_GIVEN MATERIAL:_

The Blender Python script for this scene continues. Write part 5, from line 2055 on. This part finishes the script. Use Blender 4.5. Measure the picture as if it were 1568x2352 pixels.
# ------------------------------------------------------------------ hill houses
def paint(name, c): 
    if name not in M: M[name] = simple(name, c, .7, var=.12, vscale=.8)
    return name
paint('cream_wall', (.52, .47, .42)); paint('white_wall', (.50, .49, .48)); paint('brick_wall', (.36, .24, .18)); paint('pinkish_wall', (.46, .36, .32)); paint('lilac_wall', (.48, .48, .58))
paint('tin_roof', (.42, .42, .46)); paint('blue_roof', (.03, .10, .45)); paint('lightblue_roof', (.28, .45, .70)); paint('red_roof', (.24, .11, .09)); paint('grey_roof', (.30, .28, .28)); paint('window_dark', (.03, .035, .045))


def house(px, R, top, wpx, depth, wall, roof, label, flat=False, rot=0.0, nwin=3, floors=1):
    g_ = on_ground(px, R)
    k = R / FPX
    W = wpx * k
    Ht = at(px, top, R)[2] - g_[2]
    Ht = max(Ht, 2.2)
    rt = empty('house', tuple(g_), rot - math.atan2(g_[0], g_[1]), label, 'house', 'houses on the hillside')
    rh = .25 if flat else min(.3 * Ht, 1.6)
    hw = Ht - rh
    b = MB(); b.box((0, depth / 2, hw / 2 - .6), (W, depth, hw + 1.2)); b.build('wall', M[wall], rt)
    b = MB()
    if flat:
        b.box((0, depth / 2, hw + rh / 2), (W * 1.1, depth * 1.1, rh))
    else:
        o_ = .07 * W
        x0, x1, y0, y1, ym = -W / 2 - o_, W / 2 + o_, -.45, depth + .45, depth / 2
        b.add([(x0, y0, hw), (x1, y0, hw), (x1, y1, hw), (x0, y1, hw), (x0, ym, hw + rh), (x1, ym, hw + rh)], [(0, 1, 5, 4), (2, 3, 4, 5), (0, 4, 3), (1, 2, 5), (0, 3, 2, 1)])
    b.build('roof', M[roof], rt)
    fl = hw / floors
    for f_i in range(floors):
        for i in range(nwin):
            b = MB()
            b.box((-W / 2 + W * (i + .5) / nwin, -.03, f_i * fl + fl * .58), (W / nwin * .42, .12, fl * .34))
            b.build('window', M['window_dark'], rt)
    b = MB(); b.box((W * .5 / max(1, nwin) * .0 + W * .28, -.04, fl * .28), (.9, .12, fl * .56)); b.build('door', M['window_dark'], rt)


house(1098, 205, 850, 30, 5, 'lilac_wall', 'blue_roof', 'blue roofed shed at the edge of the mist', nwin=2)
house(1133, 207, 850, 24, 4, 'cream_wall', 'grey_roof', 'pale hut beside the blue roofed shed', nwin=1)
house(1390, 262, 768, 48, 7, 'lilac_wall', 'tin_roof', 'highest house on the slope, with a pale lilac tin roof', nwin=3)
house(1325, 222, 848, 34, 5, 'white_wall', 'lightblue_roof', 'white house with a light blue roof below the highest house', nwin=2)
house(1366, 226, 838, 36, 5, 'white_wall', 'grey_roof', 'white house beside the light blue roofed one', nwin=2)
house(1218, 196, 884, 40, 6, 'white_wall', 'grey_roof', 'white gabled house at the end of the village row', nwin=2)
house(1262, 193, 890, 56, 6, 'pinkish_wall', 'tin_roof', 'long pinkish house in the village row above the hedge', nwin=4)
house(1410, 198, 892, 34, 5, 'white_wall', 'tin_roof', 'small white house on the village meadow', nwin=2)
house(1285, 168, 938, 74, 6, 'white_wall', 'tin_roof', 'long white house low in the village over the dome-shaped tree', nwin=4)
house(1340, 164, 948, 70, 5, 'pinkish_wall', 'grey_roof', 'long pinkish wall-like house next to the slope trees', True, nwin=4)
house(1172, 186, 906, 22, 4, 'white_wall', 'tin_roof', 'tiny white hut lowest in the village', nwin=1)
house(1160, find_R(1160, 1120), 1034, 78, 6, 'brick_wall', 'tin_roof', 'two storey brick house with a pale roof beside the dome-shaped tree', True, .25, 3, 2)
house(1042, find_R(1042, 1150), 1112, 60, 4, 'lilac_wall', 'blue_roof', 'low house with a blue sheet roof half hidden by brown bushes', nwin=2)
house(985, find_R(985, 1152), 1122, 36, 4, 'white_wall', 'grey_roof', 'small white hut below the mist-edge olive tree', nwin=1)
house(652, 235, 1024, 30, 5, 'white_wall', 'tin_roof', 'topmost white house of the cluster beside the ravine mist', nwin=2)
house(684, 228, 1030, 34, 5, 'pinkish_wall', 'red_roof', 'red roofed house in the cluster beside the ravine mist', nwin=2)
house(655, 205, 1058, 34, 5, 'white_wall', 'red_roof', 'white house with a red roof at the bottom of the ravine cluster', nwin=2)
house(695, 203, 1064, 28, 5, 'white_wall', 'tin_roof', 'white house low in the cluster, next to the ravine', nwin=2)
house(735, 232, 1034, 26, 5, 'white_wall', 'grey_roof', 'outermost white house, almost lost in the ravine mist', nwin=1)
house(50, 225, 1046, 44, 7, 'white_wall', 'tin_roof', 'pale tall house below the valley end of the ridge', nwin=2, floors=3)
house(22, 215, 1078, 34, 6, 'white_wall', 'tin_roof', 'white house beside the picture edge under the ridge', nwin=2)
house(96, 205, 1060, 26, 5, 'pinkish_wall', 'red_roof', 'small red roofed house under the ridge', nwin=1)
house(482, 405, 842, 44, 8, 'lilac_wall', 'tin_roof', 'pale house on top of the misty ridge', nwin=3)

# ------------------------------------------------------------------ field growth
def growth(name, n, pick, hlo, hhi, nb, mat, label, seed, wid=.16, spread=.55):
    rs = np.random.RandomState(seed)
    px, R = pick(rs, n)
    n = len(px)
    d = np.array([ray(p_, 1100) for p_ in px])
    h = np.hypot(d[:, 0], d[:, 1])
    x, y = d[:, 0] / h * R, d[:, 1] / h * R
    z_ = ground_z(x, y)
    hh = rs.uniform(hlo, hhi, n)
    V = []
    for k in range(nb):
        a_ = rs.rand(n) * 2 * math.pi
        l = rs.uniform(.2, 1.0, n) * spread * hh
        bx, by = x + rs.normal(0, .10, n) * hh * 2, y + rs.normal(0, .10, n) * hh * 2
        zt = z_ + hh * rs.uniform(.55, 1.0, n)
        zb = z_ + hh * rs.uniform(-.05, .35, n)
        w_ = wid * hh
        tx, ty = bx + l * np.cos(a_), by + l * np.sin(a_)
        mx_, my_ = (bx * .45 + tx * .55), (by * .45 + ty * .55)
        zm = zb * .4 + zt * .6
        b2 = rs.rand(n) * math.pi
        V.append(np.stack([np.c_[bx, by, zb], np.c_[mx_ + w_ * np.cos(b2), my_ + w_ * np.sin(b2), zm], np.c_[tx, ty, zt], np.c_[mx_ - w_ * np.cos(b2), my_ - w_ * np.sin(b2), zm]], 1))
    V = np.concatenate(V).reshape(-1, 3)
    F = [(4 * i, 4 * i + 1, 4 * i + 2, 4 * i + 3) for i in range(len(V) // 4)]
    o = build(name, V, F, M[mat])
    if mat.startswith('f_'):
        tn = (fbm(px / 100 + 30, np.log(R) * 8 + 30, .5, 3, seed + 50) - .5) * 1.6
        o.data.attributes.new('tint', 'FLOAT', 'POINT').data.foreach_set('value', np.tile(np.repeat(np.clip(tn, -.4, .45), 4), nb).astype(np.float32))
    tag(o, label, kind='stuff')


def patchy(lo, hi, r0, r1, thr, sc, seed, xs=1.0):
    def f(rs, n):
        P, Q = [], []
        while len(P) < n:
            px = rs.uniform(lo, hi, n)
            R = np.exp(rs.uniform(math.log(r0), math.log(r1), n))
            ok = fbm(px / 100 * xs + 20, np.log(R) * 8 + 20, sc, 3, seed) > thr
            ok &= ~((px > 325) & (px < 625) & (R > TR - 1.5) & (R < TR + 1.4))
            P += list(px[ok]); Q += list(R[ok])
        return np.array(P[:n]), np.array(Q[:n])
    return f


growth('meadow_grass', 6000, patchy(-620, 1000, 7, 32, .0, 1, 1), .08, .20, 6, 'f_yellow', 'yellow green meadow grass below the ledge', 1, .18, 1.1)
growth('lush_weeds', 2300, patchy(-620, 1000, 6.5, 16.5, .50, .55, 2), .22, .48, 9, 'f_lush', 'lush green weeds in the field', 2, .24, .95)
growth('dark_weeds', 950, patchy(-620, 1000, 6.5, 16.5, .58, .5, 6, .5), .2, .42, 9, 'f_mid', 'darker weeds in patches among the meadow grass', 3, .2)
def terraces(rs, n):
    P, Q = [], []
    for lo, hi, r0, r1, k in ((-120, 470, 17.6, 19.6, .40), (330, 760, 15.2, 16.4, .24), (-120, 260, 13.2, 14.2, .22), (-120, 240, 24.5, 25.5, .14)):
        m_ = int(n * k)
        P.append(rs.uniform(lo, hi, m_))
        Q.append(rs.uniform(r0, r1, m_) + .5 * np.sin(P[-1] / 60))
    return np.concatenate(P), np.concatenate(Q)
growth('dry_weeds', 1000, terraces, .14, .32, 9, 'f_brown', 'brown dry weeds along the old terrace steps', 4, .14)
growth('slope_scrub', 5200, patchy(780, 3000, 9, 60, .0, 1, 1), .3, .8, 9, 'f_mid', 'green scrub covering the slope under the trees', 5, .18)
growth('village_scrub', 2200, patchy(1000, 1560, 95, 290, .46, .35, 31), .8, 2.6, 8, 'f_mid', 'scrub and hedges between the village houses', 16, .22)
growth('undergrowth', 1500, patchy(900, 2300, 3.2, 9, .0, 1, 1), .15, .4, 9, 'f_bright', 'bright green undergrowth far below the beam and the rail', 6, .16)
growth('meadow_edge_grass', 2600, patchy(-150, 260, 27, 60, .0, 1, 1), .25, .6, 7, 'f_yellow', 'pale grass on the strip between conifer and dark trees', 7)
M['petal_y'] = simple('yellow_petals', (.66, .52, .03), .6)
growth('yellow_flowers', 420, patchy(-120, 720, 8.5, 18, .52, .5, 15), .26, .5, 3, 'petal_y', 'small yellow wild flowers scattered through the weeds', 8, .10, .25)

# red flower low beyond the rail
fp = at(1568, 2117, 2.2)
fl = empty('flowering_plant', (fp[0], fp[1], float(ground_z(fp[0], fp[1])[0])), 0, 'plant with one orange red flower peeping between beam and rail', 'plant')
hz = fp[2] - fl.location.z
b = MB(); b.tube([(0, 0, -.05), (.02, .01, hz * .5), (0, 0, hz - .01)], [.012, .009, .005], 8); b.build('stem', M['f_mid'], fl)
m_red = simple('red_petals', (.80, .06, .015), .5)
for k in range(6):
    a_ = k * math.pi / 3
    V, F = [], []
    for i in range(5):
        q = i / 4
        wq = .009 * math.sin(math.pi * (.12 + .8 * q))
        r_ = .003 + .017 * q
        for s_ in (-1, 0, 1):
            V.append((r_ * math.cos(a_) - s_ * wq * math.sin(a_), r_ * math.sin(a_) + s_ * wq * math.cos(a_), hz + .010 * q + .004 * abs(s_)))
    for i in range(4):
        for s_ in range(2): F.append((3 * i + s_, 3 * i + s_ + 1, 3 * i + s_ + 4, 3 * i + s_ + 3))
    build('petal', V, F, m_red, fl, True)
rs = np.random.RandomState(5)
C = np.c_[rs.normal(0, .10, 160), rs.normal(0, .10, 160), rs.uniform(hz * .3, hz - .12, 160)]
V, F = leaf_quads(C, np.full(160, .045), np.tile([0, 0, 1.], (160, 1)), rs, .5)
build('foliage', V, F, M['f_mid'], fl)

_GIVEN TASK:_ Look at the material above and copy, word for word, its lines from the first through the one containing "paint('tin_roof', (.42, .42, .46));".

_TASK SOLUTION:_
The Blender Python script for this scene continues. Write part 5, from line 2055 on. This part finishes the script. Use Blender 4.5. Measure the picture as if it were 1568x2352 pixels.
# ------------------------------------------------------------------ hill houses
def paint(name, c): 
    if name not in M: M[name] = simple(name, c, .7, var=.12, vscale=.8)
    return name
paint('cream_wall', (.52, .47, .42)); paint('white_wall', (.50, .49, .48)); paint('brick_wall', (.36, .24, .18)); paint('pinkish_wall', (.46, .36, .32)); paint('lilac_wall', (.48, .48, .58))
paint('tin_roof', (.42, .42, .46)); paint('blue_roof', (.03, .10, .45)); paint('lightblue_roof', (.28, .45, .70)); paint('red_roof', (.24, .11, .09)); paint('grey_roof', (.30, .28, .28)); paint('window_dark', (.03, .035, .045))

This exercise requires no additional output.